Saturday, September 11, 2010

Where were you

September 11th is a day I don't like to think about. Very much like one other September day. My son was in preschool in Arlington, VA. My husband was a contractor at the Pentagon. I worked as a contractor at the FCC in DC after we got married and moved from our beach life in Florida to the snooty confines of DC for work. Despite the challenges of having a child like my (our) son (K adopted him - thus the funny name)... we thought having a child of our own was in order. I was 8 months pregnant with her on Sept. 11, 2001.

We didn't have TV's in our office at the FCC and it was before the age of streaming news. We had just bought a house in southern Maryland for my mom. She hadn't moved in yet. I heard about the first plane crash into the towers and thought it was a mistake. An accident. Then my desk phone rang. It was my mom.

"Go home! Go home now!" What? I metroed in, as usual. I'd have to metro home. The office was buzzing with news of the first plane crashing into the World Trade Center, but at that point, we thought it was an accident, not intentional. "That's New York," I replied, "Nothing is happening here." She told me about the second plane and that one had also crashed into the Pentagon. WHAT?!

I frantically tried to pull up CNN on my computer, but the site wasn't responding. My boss had a TV in his office, and most of our group gathered around it, but I didn't want to leave my phone. I tried calling my husband, but couldn't get through. I left a voicemail. By then we knew it was a terrorist attack. Despite my mom's fears, I was pretty confident the FCC wouldn't be a target, but the government evacuated DC and told us to go home.
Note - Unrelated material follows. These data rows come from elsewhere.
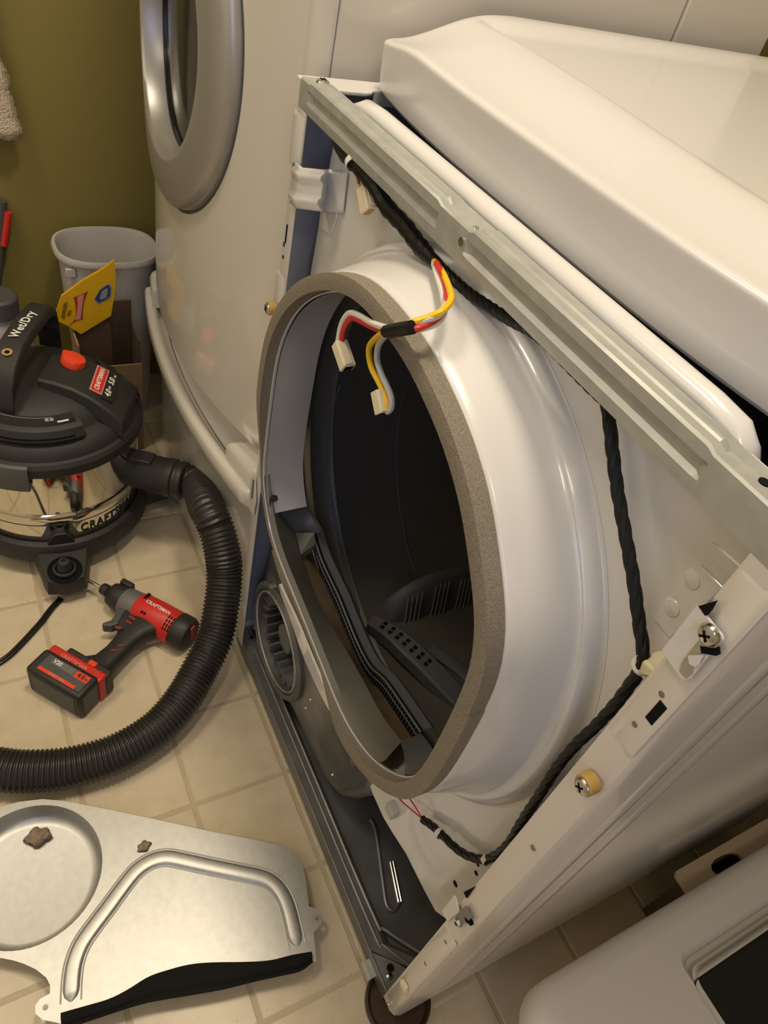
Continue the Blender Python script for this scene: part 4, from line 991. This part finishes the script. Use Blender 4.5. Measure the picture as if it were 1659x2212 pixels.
# caster feet
FTD = (Vector((-0.178, -0.272, 0)) - VC).normalized()
a0 = atan2(FTD.y, FTD.x)
for k in range(4):
    a = a0 + k*pi/2 + (0.06 if k == 1 else 0); d = Vector((cos(a), sin(a), 0)); t = Vector((-d.y, d.x, 0))
    def fp(r, w, z): return VC + d*r + t*w + Vector((0,0,z))
    b = MB()
    top = [(0.168, -0.052), (0.168, 0.052), (0.196, 0.046), (0.232, 0.040), (0.250, 0.034), (0.258, 0.0), (0.250, -0.034), (0.232, -0.040), (0.196, -0.046)]
    b.loft([[fp(r, w, 0.030) for r, w in top], [fp(r - 0.002, w*0.96, 0.066 - (r-0.168)*0.10) for r, w in top], [fp(r*0.985, w*0.90, 0.070 - (r-0.168)*0.10) for r, w in top]], True, True, True)
    F = b.build('caster_foot', 'black', VAC, smooth=35)
    # round well with stem
    MB().lathe([(0.031, -0.0012), (0.031, 0.0012), (0.028, 0.0014), (0.0275, -0.0008), (0.0002, -0.0008)], fp(0.225, 0, 0.0655), (d.x*0.10, d.y*0.10, 1), 32).build('caster_well', 'hole', F)
    MB().lathe([(0.015, 0.0), (0.0135, 0.016), (0.0105, 0.022), (0.0098, 0.030), (0.004, 0.031), (0.0035, 0.028), (0.0002, 0.028)], fp(0.225, 0, 0.060), (0,0,1), 28).build('caster_stem', 'black', F)
    MB().lathe([(0.020, 0.0), (0.0215, 0.003), (0.020, 0.006), (0.017, 0.0065)], fp(0.225, 0, 0.0655), (0,0,1), 28).build('caster_cup', 'black', F)
    MB().lathe([(0.010, -0.011), (0.0165, -0.009), (0.0165, 0.009), (0.010, 0.011)], fp(0.222, 0, 0.0168), (t.x, t.y, 0), 20, (True, True)).build('caster_wheel', 'darkgrey', F)
    b = MB(); b.loft([[fp(r, w, z) for w, z in ((-0.030, 0.066), (-0.020, 0.098), (-0.010, 0.110), (0.010, 0.110), (0.020, 0.098), (0.030, 0.066))] for r in (0.164, 0.174)], True, True, True); b.build('tank_clip', 'black', F, smooth=20, bevel=0.002)
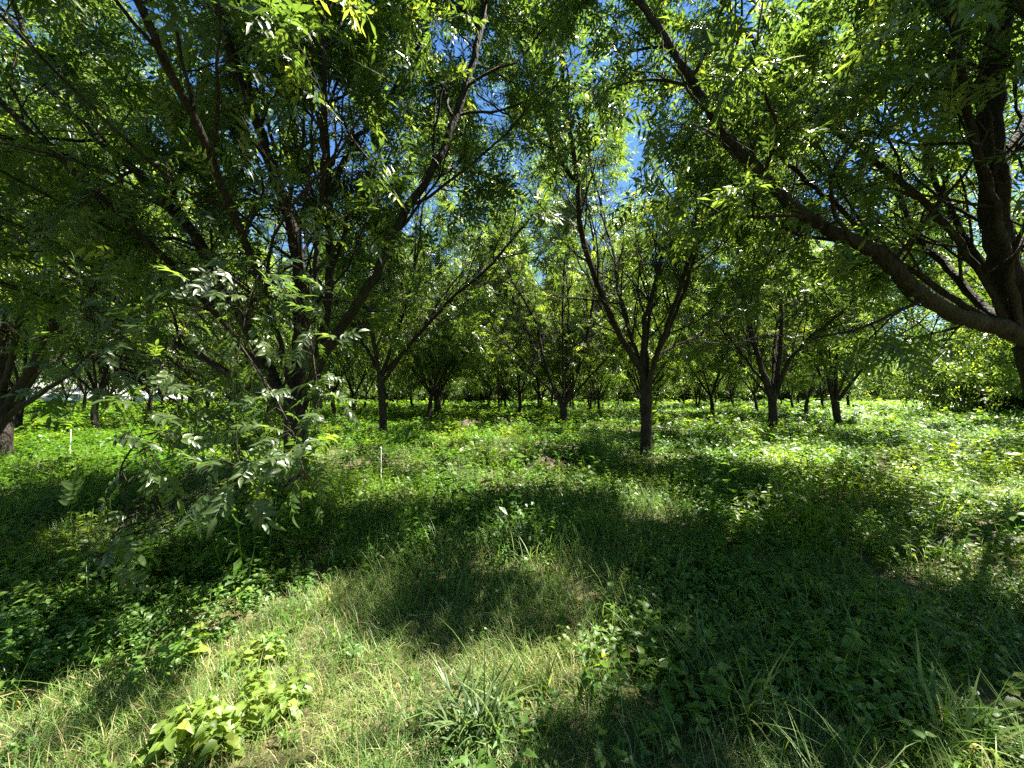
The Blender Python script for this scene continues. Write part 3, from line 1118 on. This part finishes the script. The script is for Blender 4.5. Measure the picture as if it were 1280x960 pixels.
def mid_label(x, y, px):
    near = [('the leftmost thick trunk', 0), ('the hanging leaves on the left', 270), ('the left forked trunk', 365), ('the trunk with the arching limb', 480),
            ('the bare soil patches', 600), ('the middle V-forked trunk', 703), ('the straight trunk right of centre', 808),
            ('the leaning trunk on the right', 963), ('the low-forked tree by the field', 1044), ('the massive right trunk', 1260)]
    n, q = min(near, key=lambda t: abs(t[1] - px))
    side = 'just left of' if px < q else 'just right of'
    row = 'third row' if y < 24 else ('fourth row' if y < 29 else 'fifth row')
    s = f'slim pecan tree in the {row}, {side} {n}'
    MIDN[s] = MIDN.get(s, 0) + 1
    if MIDN[s] > 1:
        s = s.replace('slim', ['', 'darker', 'smaller', 'more distant', 'fainter'][min(4, MIDN[s] - 1)])
    return s


orchard()

# ------------------------------------------------------------------ ground cover
def broad_plant(seed, h, nleaf, L, Wd, lod, spread=.12, shape='ovate'):
    """A low broadleaf weed: leaves whorled up a few stems."""
    r = random.Random(seed)
    Vs, Fs, Is, n, k = [], [], [], 0, 0
    stems = [(r.uniform(-spread, spread), r.uniform(-spread, spread), h * r.uniform(.6, 1.1)) for _ in range(3)]
    for i in range(nleaf):
        sx, sy, sh = stems[i % 3]
        t = (i + 1) / nleaf
        t = t ** .6
        a = r.uniform(0, 6.28)
        s = (.75 + .5 * math.sin(math.pi * t)) * r.uniform(.7, 1.2)
        if lod == 2:
            V, F = blade(L * s, Wd * s, 4, r.uniform(.15, .5), .3, shape)
        elif lod == 1:
            V, F = blade_lo(L * s, Wd * s, r.uniform(.1, .5), .3)
        else:
            V, F = blade_quad(L * s, Wd * s, r.uniform(.1, .4))
        M = rotz(a) @ roty(r.uniform(-.5, .35)) @ rotx(r.uniform(-.4, .4))
        V = V @ M.T + np.array([sx * (1 + t), sy * (1 + t), sh * t])
        Vs.append(V)
        Fs.append(F + n)
        Is.append(np.full(len(V), k))
        n += len(V)
        k += 1
    if lod >= 1:
        for sx, sy, sh in stems:
            wv = .002
            V = np.array([(sx - wv, sy, 0), (sx + wv, sy, 0), (sx * 2 + wv * .5, sy * 2, sh), (sx * 2 - wv * .5, sy * 2, sh)])
            Vs.append(V)
            Fs.append(np.array([(0, 1, 2, 3)]) + n)
            Is.append(np.full(4, k))
            n += 4
            k += 1
    return np.concatenate(Vs), np.concatenate(Fs), np.concatenate(Is)


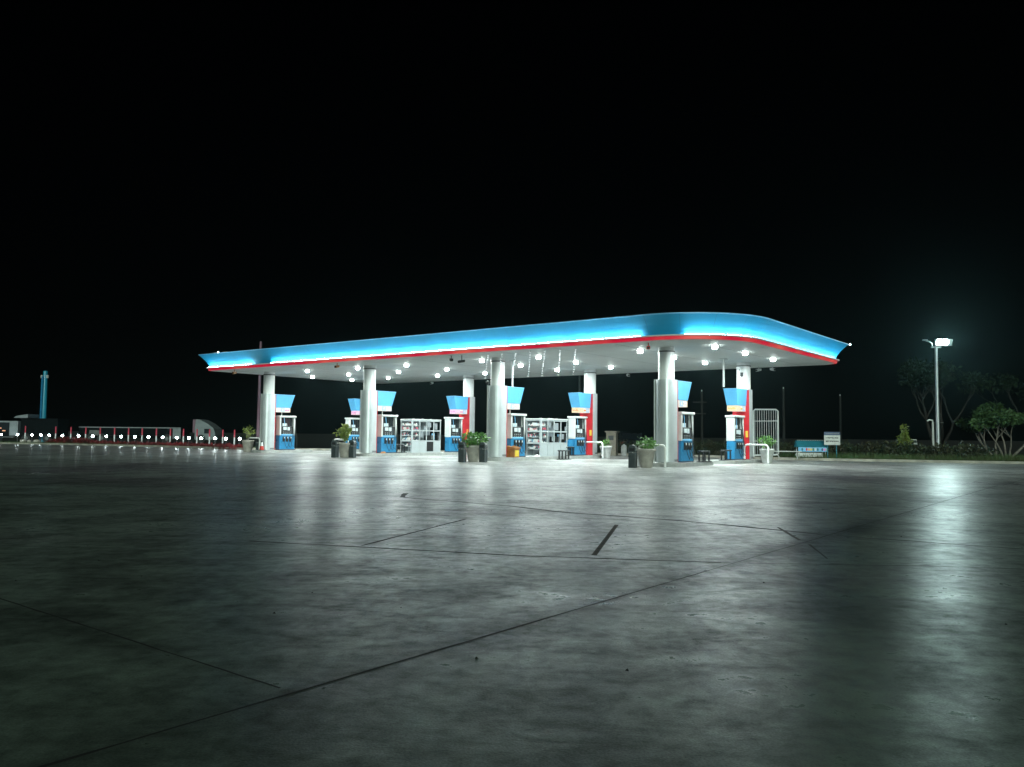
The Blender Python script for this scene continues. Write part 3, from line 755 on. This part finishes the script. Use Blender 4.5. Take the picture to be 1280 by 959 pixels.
stands = [(*W(SX[2]+.95, 4.2)[:2], 0, 'low black stand with pale top before the second glass booth'), (*W(.60, 2.25)[:2], .15, 'low black stand with pale top right of the nearest pump'),
          (*W(.25, 5.35)[:2], .15, 'low black stand left of the rightmost back pump'), (*W(SX[1]+.1, 2.2)[:2], .15, 'low black stand between second front pump and first booth'),
          (*W(SX[2]+.3, 5.6)[:2], .15, 'low black stand between second booth and the pump right of it')]
for i, (x, y, z, lb) in enumerate(stands):
    o = sd if i == 0 else copy_tree(sd); o.location = (x, y, z); o['label'] = lb
# people-less clutter
r = thing('wooden_box', 'orange brown box with a sloping lid at the foot of the third front pillar', 'box', W(SX[2]+.48, .62, .15), TH)
MB().box(-.22, .22, -.2, .2, 0, .40).build('body', 'brown', r, bevel=.01)
MB().hexa([(-.26, -.24, .402), (.26, -.24, .402), (.26, .24, .402), (-.26, .24, .402)], [(-.26, -.24, .52), (.26, -.24, .46), (.26, .24, .46), (-.26, .24, .60)]).build('lid', 'brown', r, bevel=.01)
MB().box(.222, .235, -.14, .14, .05, .33).build('front_panel', 'yellow', r)
r = thing('traffic_cone', 'red and white traffic cone at the foot of the leftmost front pillar', 'cone', W(-25.76, -.66, .15), TH)
MB().box(-.17, .17, -.17, .17, 0, .03).build('base', 'black', r); MB().lathe([(.13, .03), (.095, .25)], n=20).build('lower_cone', 'conered', r)
MB().lathe([(.095, .252), (.055, .46)], n=20).build('sleeve', 'white', r); MB().lathe([(.055, .462), (.03, .55), (.0001, .552)], n=20).build('tip', 'dark', r)
for (s0, t0, z0, w_, lb) in ((SX[1]+.5, .62, .15, .3, 'small orange rag lying at the foot of the second front pump'), (SX[2]+.52, 2.55, .15, .3, 'small crumpled cloth at the foot of the second booth')):
    v = MB(); n = 9
    P = [(w_*(.5+.35*R.random())*math.cos(6.283*i/n), .12*(.6+.5*R.random())*math.sin(6.283*i/n)) for i in range(n)]
    v.add([(x, y, 0) for x, y in P]+[(x*.6, y*.6, .06+.04*R.random()) for x, y in P], [tuple(range(n, 2*n))]+[(i, (i+1) % n, n+(i+1) % n, n+i) for i in range(n)])
    tag(v.build('cloth', 'brown' if w_ < .31 and s0 < -10 else 'potw', loc=W(s0, t0, z0+.002), rz=TH), lb, 'cloth')
tag(MB().box(-.12, .12, -.2, .2, 0, .34).build('oil_can', 'pblue', loc=W(SX[2]+.3, 5.6, .628), rz=TH, bevel=.02), 'blue can on the stand between second booth and its pump', 'can')

# ------------------------------------------------------------------ behind the station, right
hg = []
for i in range(120):
    u = i/119; x = 6.2+u*19.5; y = 54.6-u*9.3+R.uniform(-.8, .8); hh = R.uniform(.35, .62)*(1.0 if x > 9 else .7)
    hg.append((x, y, hh, R.uniform(.4, .7), .75))
o = leaf_cloud('hedge', 'leafd', None, hg, 15000, .17, 21); tag(o, 'dark unkempt hedge along the kerb behind the pumps', 'hedge', kind='stuff')
# grass verge
def grass(name, poly_fn, n, h0, h1, seed, mat='grass'):
    rg = np.random.default_rng(seed); X, Y = poly_fn(rg, n); h = h0+(h1-h0)*rg.random(n)**2; a = rg.random(n)*6.28
    w = .018; lean = rg.normal(size=(n, 2))*.3
    V = np.empty((n, 3, 3)); z = np.full(n, -.02)
    V[:, 0] = np.stack([X-w*np.cos(a), Y-w*np.sin(a), z], 1); V[:, 1] = np.stack([X+w*np.cos(a), Y+w*np.sin(a), z], 1)
    V[:, 2] = np.stack([X+lean[:, 0]*h, Y+lean[:, 1]*h, h], 1)
    me = bpy.data.meshes.new(name); me.vertices.add(n*3); me.vertices.foreach_set('co', V.reshape(-1)); me.loops.add(n*3)
    me.loops.foreach_set('vertex_index', np.arange(n*3)); me.polygons.add(n); me.polygons.foreach_set('loop_start', np.arange(n)*3)
    me.polygons.foreach_set('loop_total', np.full(n, 3)); me.update(calc_edges=True); me.materials.append(M[mat])
    o = bpy.data.objects.new(name, me); col.objects.link(o); return o
def verge(rg, n):
    x = 15.5+rg.random(n)*36; ek = np.interp(x, [p[0] for p in edge], [p[1] for p in edge]); y = ek+.25+rg.random(n)**1.3*9; return x, y
tag(grass('grass', verge, 60000, .10, .50, 4), 'rough green grass verge behind the kerb on the right', 'grass', kind='stuff')
def lverge(rg, n):
    x = -62+rg.random(n)*45; ek = np.interp(x, [p[0] for p in edge], [p[1] for p in edge]); y = ek+.25+rg.random(n)*4; return x, y
tag(grass('weeds', lverge, 12000, .05, .3, 5), 'sparse weeds behind the kerb on the left', 'weeds', kind='stuff')

# lamp post with floodlights
r = thing('street_lamp', 'tall steel lamp post with a blazing floodlight head on the right verge', 'street lamp', (25.75, 50, 0))
MB().cyl((0, 0, 0), (0, 0, 6.75), .135, .085, n=20).build('post', 'galv', r)
MB().cyl((0, 0, 0), (0, 0, .04), .25, n=20).build('base_plate', 'galvd', r)
MB().box(-.28, .30, -.05, .05, 6.752, 6.83).build('cross_arm', 'galv', r)
MB().tube([(-.22, 0, 6.83), (-.25, -.02, 7.02), (-.42, -.05, 7.12), (-.72, -.1, 7.20)], .035, 8).build('side_arm', 'galv', r)
hd = MB().box(-.12, .12, -.12, .12, 0, .06).move(lambda x, y, z: (x-.72, y-.12, z+7.18)).build('lamp_head', 'galv', r, bevel=.02)
fh = MB().hexa([(-.05, -.05, 6.88), (.95, -.05, 6.88), (.95, .12, 6.92), (-.05, .12, 6.92)], [(-.05, -.16, 7.28), (.95, -.16, 7.28), (.95, .06, 7.30), (-.05, .06, 7.30)]).build('flood_head', 'galvd', r)
for xc in (.17, .50):
    q_ = [(xc+.19*math.cos(a), -.145-.055*math.sin(a)*1.0, 7.085+.165*math.sin(a)) for a in [i*math.pi/9 for i in range(18)]]
    MB().add(q_, [tuple(range(18))]).build('lens', 'flood', fh)
MB().tube([(-.35, 0, 2.2), (.35, 0, 2.22)], .02).build('bracket', 'galvd', r)
r = thing('garden_lamp', 'short pale unlit lamp post left of the tall lamp post', 'lamp post', (25.05, 49.2, 0))
MB().cyl((0, 0, 0), (0, 0, 2.15), .07, .06, n=12).build('post', 'potw', r)
MB().tube([(0, 0, 2.15), (-.02, 0, 2.32), (-.2, 0, 2.36), (-.34, -.02, 2.27)], .05, 8).build('head', 'potw', r)
r = thing('marker_post', 'short white marker post on the verge right of the tall lamp post', 'post', (26.5, 49, 0))
MB().cyl((0, 0, 0), (0, 0, .88), .05, n=10).build('stake', 'potw', r); MB().cyl((0, 0, .88), (0, 0, .93), .06, n=10).build('cap', 'potw', r)
r = thing('folding_chair', 'pale metal frame of a folding chair on the verge near the short lamp post', 'chair', (24.6, 50.5, 0), .3)
for sx in (-.28, .28):
    MB().tube([(sx, -.25, 0), (sx, .05, .6), (sx, .2, 1.2)], .022, 6).build('side_frame', 'potw', r); MB().tube([(sx, .3, 0), (sx, -.1, .55)], .02, 6).build('leg', 'potw', r)
for z, y in ((1.16, .19), (.92, .13)): MB().box(-.28, .28, y-.01, y+.01, z-.03, z+.03).build('back_slat', 'potw', r)
MB().box(-.28, .28, -.15, .12, .56, .59).build('seat', 'potw', r)

# gate leaf
r = thing('barred_gate', 'tall white tubular gate leaf with vertical bars behind the rightmost planter', 'gate', (14.05, 45.6, 0), -.1)
MB().tube([(-.7, 0, .12), (-.7, 0, 2.68), (-.6, 0, 2.75), (.52, 0, 2.75), (.62, 0, 2.66), (.62, 0, .3), (.5, 0, .26), (-.7, 0, .22)], .045, 8).build('frame', 'white', r)
for i in range(10):
    x = -.62+i*.125; MB().cyl((x, 0, .26), (x, 0, 2.72), .017, n=6).build('bar', 'galv', r)
MB().tube([(-.7, 0, 2.1), (.62, 0, 2.12)], .02, 6).build('rail', 'white', r); MB().tube([(-.7, 0, 1.0), (.62, 0, 1.0)], .02, 6).build('rail', 'white', r)
MB().box(-.75, .75, -.15, .15, -.02, .12).build('footing', 'kerbd', r)
# bench-like table and teal cart
r = thing('long_bench', 'long thin pale bench with curved legs right of the barred gate', 'bench', (14.6, 44.0, 0), -.08)
MB().box(-.7, .75, -.18, .18, .46, .50).build('top', 'potw', r, bevel=.01)
for sx in (-.35, .6): MB().tube([(sx-.05, 0, .46), (sx-.12, -.05, .3), (sx-.02, 0, .15), (sx-.1, -.05, 0)], .03, 6).build('leg', 'potw', r)
r = thing('drinks_cart', 'low teal cart with a band of coloured lettering and a white board below', 'cart', (16.35, 45.2, 0), -.06)
MB().hexa([(-.82, -.30, .70), (.80, -.30, .70), (.80, .35, .70), (-.82, .35, .70)], [(-.76, .10, 1.06), (.86, .10, 1.06), (.86, .3, 1.06), (-.76, .3, 1.06)]).build('canvas_top', 'teal', r, bevel=.01)
MB().box(-.78, .80, -.33, -.31, .46, .695).build('banner', 'lcd' if 0 else 'lblue', r)
cols = ['lblue', 'teal', 'lblue', 'conered', 'orange', 'yellow', 'leaf', 'white', 'teal', 'lblue', 'navy', 'pink', 'white']
for i, c in enumerate(cols):
    if c == 'lblue': continue
    x = -.74+i*.118; MB().add([(x+.05+.05*math.cos(a), -.334, .58+.085*math.sin(a)) for a in [q*math.pi/4+.2 for q in range(8)]], [tuple(range(8))]).build('letter', c, r)
l = MB()
for i in range(16): l.box(-.70+i*.095, -.66+i*.095, .06, .09, 1.062, 1.09)
l.build('top_fringe', 'potw', r)
MB().box(-.80, .52, -.28, -.24, .17, .40).build('white_board', 'potw', r, bevel=.01)
for sx, sy in ((-.7, -.2), (.7, -.2), (-.7, .3), (.7, .3)): MB().cyl((sx, sy, 0), (sx, sy, .70), .025, n=8).build('leg', 'potw', r)
# notice board
r = thing('notice_board', 'white notice board with two dark lines of writing on twin posts', 'sign', (17.3, 44.7, 0), -.05)
MB().box(-.42, .42, -.03, .0, .84, 1.36).build('board', 'potw', r); MB().box(-.425, .425, -.035, .005, 1.362, 1.54).build('header', 'navy', r)
l = MB(); rr = random.Random(3)
for z, x1 in ((1.22, .3), (1.04, .34)):
    x = -.34
    while x < x1:
        w_ = rr.uniform(.02, .05); l.box(x, x+w_, -.036, -.031, z-rr.uniform(.02, .04), z+rr.uniform(.015, .04)); x += w_+rr.uniform(.006, .02)
    x = x1+.02
l.build('lettering', 'black', r)
l = MB(); x = -.34
while x < .34: w_ = rr.uniform(.03, .07); l.box(x, x+w_, -.041, -.037, 1.43, 1.47); x += w_+.025
l.build('header_lettering', 'truckw', r)
for sx in (-.23, .24): MB().cyl((sx, .02, 0), (sx, .02, .84), .03, n=8).build('post', 'teal', r)
# kiosk
r = thing('gate_kiosk', 'small square rendered pillar box with a flat cap behind the white planter', 'kiosk', (6.15, 50.6, 0), -.35)
MB().box(-.30, .30, -.30, .30, 0, 1.42).build('shaft', 'brick', r, bevel=.01); MB().box(-.38, .38, -.38, .38, 1.422, 1.50).build('cap', 'brick', r, bevel=.01)
MB().box(-.16, .16, -.315, -.301, .95, 1.22).build('meter_window', 'dark', r)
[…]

A coworker gave me a ride home as I wasn't about to get on the Metro with all the rumors swirling around. We crept through DC - seeing smoke rising from the Pentagon across the river. People were out walking across bridges. The whole sight was surreal. I kept trying to reach my husband, who I thought had said he'd be at a satellite office but actually was in the Pentagon when the plane hit.